▸ Request
Leave out the pictures, and retype only the lines from the beginning of the material through the line that contains "scene.camera = cam", including both.

▸ Data section

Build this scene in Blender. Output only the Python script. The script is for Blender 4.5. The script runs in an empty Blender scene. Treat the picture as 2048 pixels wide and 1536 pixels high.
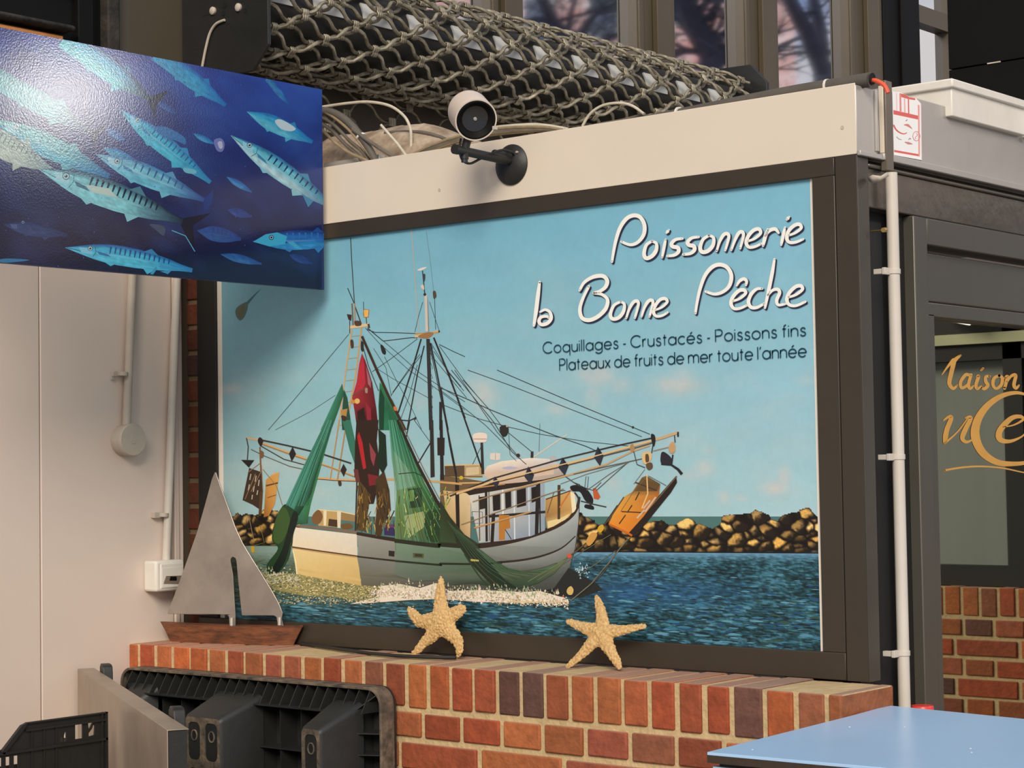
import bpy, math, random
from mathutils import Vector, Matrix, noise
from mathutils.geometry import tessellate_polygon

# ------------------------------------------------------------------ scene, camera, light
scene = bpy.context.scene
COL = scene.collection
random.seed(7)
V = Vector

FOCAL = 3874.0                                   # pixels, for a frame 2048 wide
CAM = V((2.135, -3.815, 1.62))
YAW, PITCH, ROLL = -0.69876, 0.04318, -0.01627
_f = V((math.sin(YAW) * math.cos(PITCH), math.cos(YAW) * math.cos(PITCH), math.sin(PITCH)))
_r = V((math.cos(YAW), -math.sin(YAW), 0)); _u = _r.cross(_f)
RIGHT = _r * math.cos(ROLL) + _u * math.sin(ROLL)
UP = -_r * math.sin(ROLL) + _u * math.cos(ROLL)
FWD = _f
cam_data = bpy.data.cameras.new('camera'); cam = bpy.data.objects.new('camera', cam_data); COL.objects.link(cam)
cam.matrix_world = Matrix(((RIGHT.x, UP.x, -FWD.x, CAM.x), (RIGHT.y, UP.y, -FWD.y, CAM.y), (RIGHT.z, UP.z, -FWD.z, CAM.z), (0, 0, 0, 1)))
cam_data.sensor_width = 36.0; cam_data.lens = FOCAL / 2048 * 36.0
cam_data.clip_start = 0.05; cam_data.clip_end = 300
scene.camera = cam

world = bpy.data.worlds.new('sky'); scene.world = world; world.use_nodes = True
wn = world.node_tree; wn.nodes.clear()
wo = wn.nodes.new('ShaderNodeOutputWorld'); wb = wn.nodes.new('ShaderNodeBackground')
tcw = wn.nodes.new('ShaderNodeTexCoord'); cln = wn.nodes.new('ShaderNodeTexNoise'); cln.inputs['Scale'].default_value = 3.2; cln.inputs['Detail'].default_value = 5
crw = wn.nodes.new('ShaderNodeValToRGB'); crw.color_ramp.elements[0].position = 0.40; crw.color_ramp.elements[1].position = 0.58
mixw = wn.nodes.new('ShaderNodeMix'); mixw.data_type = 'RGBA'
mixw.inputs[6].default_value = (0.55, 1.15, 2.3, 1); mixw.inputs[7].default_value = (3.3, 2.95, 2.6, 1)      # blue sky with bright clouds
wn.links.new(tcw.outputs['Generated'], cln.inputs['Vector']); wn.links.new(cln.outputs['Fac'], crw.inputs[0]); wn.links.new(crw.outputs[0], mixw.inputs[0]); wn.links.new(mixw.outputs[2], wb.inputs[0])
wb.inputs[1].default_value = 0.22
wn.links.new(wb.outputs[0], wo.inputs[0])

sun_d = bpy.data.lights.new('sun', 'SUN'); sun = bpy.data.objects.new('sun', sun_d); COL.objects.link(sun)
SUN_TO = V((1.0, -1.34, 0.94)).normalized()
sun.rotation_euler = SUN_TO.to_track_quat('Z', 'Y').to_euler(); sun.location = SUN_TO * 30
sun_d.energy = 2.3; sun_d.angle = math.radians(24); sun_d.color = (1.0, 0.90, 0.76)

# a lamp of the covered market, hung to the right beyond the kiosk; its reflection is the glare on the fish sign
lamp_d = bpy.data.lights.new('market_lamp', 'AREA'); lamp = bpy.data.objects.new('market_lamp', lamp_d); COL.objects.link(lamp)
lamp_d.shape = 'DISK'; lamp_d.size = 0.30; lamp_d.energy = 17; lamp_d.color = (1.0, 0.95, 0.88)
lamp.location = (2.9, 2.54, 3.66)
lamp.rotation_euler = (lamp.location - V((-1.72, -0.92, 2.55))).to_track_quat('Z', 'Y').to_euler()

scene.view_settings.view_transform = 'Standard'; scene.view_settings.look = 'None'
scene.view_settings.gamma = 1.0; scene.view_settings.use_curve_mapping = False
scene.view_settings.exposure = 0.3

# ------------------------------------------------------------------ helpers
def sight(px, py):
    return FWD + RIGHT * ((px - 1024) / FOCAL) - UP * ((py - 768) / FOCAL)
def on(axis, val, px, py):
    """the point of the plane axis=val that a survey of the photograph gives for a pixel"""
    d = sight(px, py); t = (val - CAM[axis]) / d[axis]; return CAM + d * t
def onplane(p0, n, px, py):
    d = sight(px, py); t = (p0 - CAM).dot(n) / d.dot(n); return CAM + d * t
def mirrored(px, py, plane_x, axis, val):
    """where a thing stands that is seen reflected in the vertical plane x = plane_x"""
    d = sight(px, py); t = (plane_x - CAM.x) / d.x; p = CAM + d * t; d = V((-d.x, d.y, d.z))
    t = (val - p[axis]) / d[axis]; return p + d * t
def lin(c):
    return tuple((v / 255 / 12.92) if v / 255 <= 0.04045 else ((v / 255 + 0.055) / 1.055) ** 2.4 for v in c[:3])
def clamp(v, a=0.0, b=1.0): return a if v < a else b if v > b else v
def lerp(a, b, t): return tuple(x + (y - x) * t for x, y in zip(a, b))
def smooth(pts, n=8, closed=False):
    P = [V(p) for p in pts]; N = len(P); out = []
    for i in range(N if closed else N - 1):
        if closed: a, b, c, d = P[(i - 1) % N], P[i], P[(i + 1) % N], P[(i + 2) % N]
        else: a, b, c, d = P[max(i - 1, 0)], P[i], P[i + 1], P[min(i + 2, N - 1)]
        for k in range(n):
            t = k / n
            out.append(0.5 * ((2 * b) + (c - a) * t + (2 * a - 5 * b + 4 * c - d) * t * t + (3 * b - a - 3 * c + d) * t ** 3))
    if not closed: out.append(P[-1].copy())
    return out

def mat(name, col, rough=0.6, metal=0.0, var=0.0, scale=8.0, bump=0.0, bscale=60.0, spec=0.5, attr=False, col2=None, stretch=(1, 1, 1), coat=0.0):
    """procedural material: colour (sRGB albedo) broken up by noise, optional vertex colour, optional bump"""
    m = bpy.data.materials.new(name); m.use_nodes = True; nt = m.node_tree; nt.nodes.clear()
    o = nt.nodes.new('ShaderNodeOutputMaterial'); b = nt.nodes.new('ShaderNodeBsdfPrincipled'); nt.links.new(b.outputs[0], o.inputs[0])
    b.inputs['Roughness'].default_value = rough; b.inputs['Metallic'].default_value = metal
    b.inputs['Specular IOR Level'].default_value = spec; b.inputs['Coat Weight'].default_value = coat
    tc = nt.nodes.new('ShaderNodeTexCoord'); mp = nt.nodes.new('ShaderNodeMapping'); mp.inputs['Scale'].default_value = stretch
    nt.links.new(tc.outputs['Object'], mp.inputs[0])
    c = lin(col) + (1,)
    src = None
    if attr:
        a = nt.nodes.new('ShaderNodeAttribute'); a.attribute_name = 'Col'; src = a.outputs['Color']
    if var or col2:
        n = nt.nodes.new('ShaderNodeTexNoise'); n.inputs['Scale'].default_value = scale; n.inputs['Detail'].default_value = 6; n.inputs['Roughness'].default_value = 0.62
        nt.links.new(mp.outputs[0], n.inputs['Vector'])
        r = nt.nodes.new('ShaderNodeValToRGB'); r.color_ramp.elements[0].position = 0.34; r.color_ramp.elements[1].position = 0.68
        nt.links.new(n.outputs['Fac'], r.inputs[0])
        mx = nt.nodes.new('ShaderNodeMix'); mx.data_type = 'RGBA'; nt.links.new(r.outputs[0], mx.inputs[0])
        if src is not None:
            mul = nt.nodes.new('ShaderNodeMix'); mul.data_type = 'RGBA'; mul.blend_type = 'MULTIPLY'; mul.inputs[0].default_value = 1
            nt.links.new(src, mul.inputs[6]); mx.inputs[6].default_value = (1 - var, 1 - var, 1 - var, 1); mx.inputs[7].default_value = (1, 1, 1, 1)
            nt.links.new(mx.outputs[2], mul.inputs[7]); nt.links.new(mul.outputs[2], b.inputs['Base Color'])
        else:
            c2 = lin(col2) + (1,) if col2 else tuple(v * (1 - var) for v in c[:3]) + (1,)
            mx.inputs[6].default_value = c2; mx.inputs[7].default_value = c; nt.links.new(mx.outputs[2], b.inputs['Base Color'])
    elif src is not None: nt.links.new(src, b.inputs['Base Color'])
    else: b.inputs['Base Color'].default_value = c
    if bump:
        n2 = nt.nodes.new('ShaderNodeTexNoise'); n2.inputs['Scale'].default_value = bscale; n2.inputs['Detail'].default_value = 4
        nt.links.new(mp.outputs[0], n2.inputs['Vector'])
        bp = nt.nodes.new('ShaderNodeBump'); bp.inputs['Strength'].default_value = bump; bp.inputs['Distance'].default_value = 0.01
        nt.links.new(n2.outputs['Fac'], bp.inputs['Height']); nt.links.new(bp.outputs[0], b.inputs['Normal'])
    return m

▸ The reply
Build this scene in Blender. Output only the Python script. The script is for Blender 4.5. The script runs in an empty Blender scene. Treat the picture as 2048 pixels wide and 1536 pixels high.
import bpy, math, random
from mathutils import Vector, Matrix, noise
from mathutils.geometry import tessellate_polygon

# ------------------------------------------------------------------ scene, camera, light
scene = bpy.context.scene
COL = scene.collection
random.seed(7)
V = Vector

FOCAL = 3874.0                                   # pixels, for a frame 2048 wide
CAM = V((2.135, -3.815, 1.62))
YAW, PITCH, ROLL = -0.69876, 0.04318, -0.01627
_f = V((math.sin(YAW) * math.cos(PITCH), math.cos(YAW) * math.cos(PITCH), math.sin(PITCH)))
_r = V((math.cos(YAW), -math.sin(YAW), 0)); _u = _r.cross(_f)
RIGHT = _r * math.cos(ROLL) + _u * math.sin(ROLL)
UP = -_r * math.sin(ROLL) + _u * math.cos(ROLL)
FWD = _f
cam_data = bpy.data.cameras.new('camera'); cam = bpy.data.objects.new('camera', cam_data); COL.objects.link(cam)
cam.matrix_world = Matrix(((RIGHT.x, UP.x, -FWD.x, CAM.x), (RIGHT.y, UP.y, -FWD.y, CAM.y), (RIGHT.z, UP.z, -FWD.z, CAM.z), (0, 0, 0, 1)))
cam_data.sensor_width = 36.0; cam_data.lens = FOCAL / 2048 * 36.0
cam_data.clip_start = 0.05; cam_data.clip_end = 300
scene.camera = cam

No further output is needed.